■ Collected data
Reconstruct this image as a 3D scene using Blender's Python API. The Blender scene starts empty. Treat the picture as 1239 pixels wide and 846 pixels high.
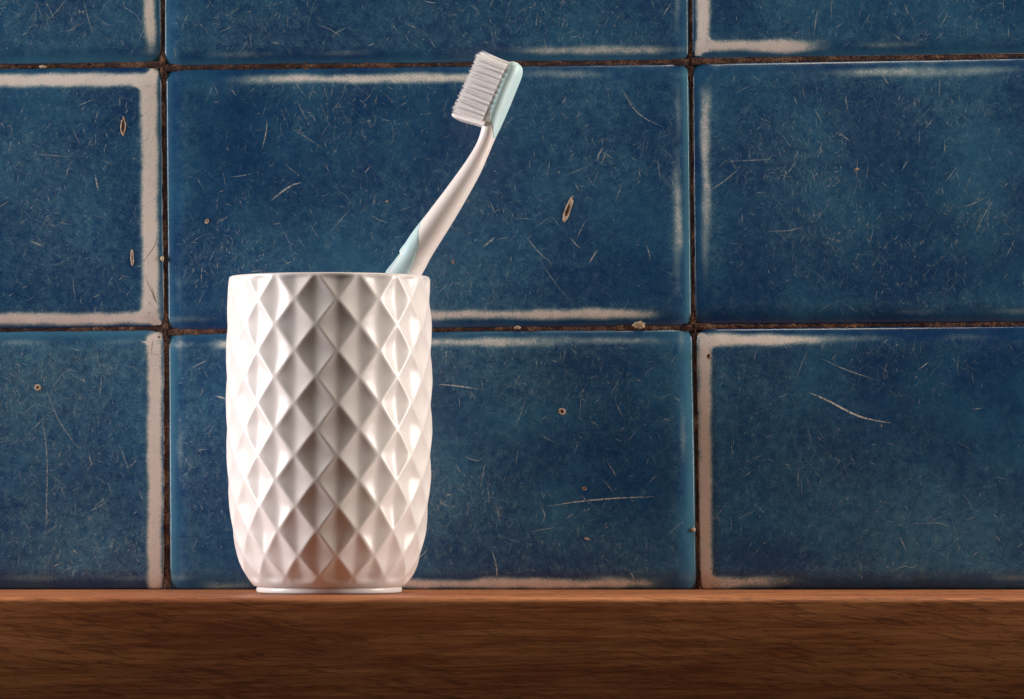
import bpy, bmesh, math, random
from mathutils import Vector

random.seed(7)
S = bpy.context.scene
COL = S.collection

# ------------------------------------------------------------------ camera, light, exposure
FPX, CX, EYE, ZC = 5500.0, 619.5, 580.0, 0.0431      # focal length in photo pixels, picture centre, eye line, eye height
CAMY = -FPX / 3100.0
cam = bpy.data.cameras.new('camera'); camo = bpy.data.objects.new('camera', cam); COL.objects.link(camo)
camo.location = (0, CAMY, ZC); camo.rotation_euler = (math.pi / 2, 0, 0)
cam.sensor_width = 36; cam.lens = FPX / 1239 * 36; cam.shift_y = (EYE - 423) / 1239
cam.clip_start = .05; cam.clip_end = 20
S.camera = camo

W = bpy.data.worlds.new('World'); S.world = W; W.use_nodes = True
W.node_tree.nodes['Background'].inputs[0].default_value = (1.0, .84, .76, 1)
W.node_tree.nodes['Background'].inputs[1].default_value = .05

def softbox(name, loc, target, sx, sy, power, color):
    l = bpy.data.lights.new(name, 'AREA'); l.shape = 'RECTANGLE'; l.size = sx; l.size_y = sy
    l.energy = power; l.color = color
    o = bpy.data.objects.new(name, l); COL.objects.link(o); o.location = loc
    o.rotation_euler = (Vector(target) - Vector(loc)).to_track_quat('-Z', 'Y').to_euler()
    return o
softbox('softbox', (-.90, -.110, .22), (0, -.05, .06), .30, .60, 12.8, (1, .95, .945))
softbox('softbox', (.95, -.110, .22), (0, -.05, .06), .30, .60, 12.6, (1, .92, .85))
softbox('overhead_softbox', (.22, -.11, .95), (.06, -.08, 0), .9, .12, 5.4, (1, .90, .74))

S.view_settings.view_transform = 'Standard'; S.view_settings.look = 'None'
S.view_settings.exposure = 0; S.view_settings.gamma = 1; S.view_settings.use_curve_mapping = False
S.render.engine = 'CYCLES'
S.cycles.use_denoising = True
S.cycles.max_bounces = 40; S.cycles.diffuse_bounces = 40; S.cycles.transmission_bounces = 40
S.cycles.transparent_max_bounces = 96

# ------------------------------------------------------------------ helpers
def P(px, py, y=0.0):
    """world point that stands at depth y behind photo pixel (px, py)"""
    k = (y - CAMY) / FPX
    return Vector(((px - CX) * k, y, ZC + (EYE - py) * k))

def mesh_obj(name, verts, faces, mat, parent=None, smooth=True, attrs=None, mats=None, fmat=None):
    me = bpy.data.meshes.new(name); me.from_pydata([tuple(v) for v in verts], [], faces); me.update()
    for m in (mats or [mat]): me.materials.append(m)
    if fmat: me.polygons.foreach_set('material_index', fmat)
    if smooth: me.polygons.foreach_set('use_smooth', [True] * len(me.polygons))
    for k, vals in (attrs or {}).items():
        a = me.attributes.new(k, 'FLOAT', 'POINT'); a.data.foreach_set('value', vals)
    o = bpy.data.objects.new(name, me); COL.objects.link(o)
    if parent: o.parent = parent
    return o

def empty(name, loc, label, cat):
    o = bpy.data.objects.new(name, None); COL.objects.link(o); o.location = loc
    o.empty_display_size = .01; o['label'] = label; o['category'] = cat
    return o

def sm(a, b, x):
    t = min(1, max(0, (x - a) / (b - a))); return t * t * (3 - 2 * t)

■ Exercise
Skip every picture and return the lines above from the top through the one that contains "COL = S.collection".

■ Solution for this exercise
Reconstruct this image as a 3D scene using Blender's Python API. The Blender scene starts empty. Treat the picture as 1239 pixels wide and 846 pixels high.
import bpy, bmesh, math, random
from mathutils import Vector

random.seed(7)
S = bpy.context.scene
COL = S.collection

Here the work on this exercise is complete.